AIM OF THE TASK:
Pictures stay out of this copy; please retype only the lines from the start of the records through the line with "q_.build('base', M_TOWER, spier)".

WORKING DATA:
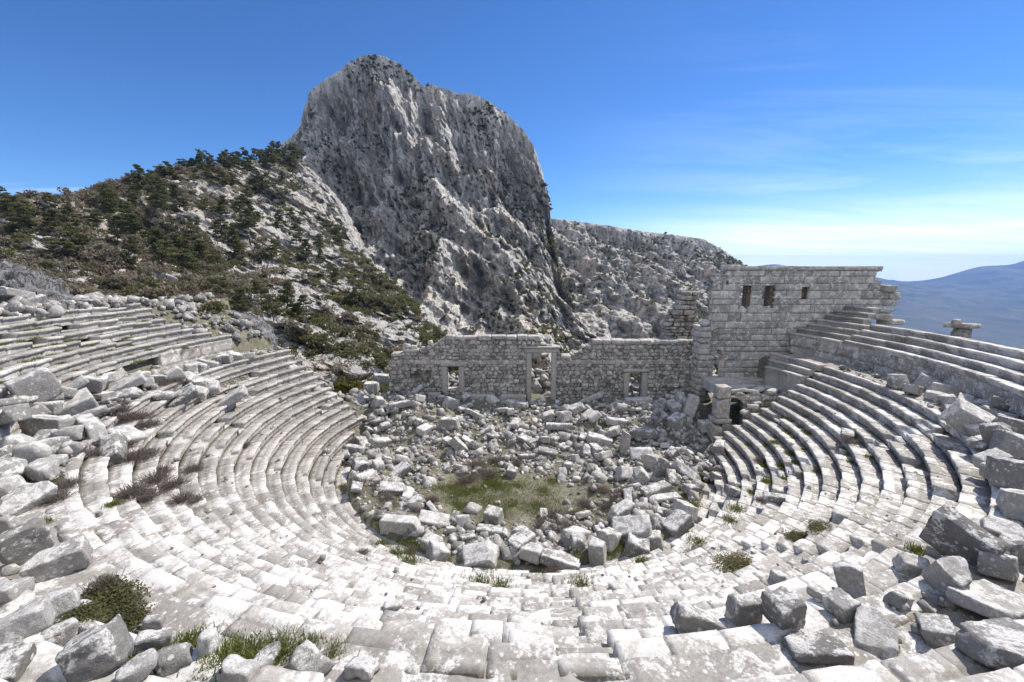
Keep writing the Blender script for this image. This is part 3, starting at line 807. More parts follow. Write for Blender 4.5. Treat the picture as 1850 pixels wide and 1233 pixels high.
spier = empty('gate_pier', (16.5, 33.1, .6), 'square gate pier of dressed blocks on a moulded base beside the arched mouth', 'pier')
q_ = Pieces(); q_.box(16.05, 17.05, 32.75, 33.7, 2.45, 4.05, 801, .03, 1, .015, tone=.6); q_.box(16.06, 17.04, 32.76, 33.68, 4.06, 5.0, 802, .04, 1, .015, tone=.75); q_.build('shaft', M_TOWER, spier)
q_ = Pieces(); q_.box(15.85, 17.2, 32.55, 33.85, 2.05, 2.44, 803, .05, 1, .015, tone=.5); q_.build('moulding', M_TOWER, spier)
q_ = Pieces(); q_.box(15.75, 16.55, 32.45, 33.9, .4, 2.04, 804, .04, 1, .02, tone=.45); q_.box(16.58, 17.3, 32.55, 33.9, .4, 2.04, 805, .04, 1, .02, tone=.4); q_.build('base', M_TOWER, spier)

# jagged outcrop at the edge of the upper seats
def outcrop(name, c, dims, seed, label):
    P, Q = cube_grid(np.maximum(6, np.round(np.array(dims) / .17).astype(int)))
    n = P / np.linalg.norm(P, axis=1, keepdims=True)
    B = n * .5 * np.array(dims)
    B = B + n * (ridged(B @ rot(.3, .5, .2) * np.array([.30, .30, .75]) + seed, 5, .6) * .30 * min(dims))[:, None] + n * (ridged(B * 1.4 + seed, 3) * .28)[:, None]
    o = link(name, make_mesh(name, B, Q), M_OUTCROP, None, c); tag(o, label, 'rock'); return o
outcrop('rock_outcrop', (-43.2, 37.0, 10.6), (8.5, 5, 5.2), 5, 'dark jagged rock outcrop rising behind the top corner of the upper seats')
outcrop('rock_outcrop', (-29.5, 46.5, 6.3), (6, 4, 4.4), 9, 'grey split rock outcrop beside the end of the retaining wall')
outcrop('rock_outcrop', (-26.4, 42.0, 6.6), (3.6, 2.2, 2.2), 12, 'pale rounded boulder at the end of the retaining wall')

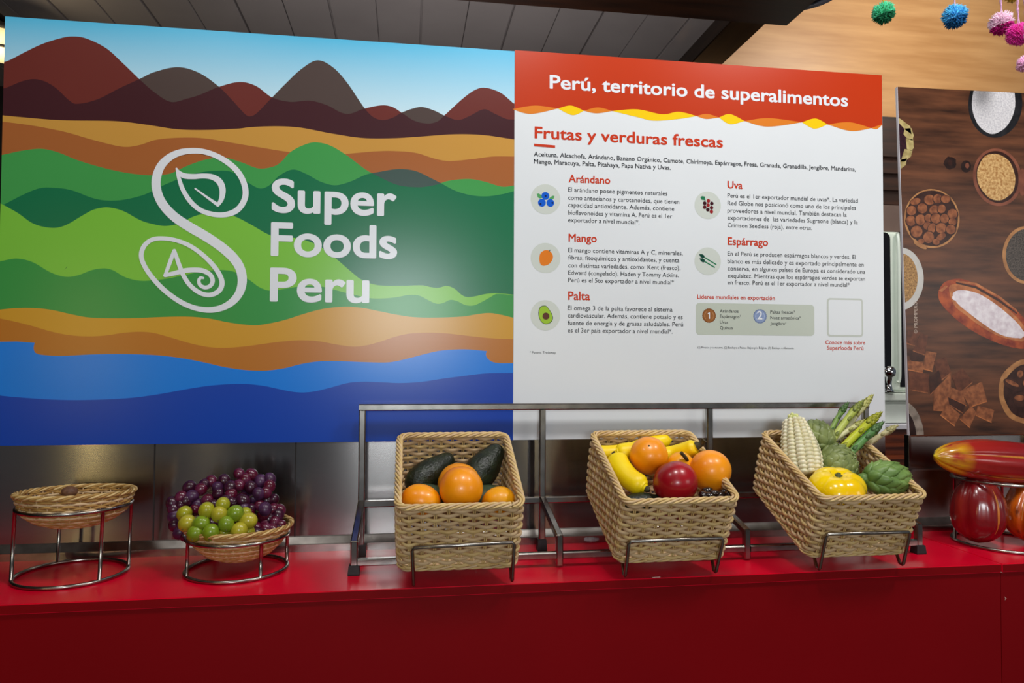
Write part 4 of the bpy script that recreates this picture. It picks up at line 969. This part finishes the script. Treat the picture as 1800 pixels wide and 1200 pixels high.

OUTPUT FOR THIS EXERCISE:
Keep writing the Blender script for this image. This is part 3, starting at line 807. More parts follow. Write for Blender 4.5. Treat the picture as 1850 pixels wide and 1233 pixels high.
spier = empty('gate_pier', (16.5, 33.1, .6), 'square gate pier of dressed blocks on a moulded base beside the arched mouth', 'pier')
q_ = Pieces(); q_.box(16.05, 17.05, 32.75, 33.7, 2.45, 4.05, 801, .03, 1, .015, tone=.6); q_.box(16.06, 17.04, 32.76, 33.68, 4.06, 5.0, 802, .04, 1, .015, tone=.75); q_.build('shaft', M_TOWER, spier)
q_ = Pieces(); q_.box(15.85, 17.2, 32.55, 33.85, 2.05, 2.44, 803, .05, 1, .015, tone=.5); q_.build('moulding', M_TOWER, spier)
q_ = Pieces(); q_.box(15.75, 16.55, 32.45, 33.9, .4, 2.04, 804, .04, 1, .02, tone=.45); q_.box(16.58, 17.3, 32.55, 33.9, .4, 2.04, 805, .04, 1, .02, tone=.4); q_.build('base', M_TOWER, spier)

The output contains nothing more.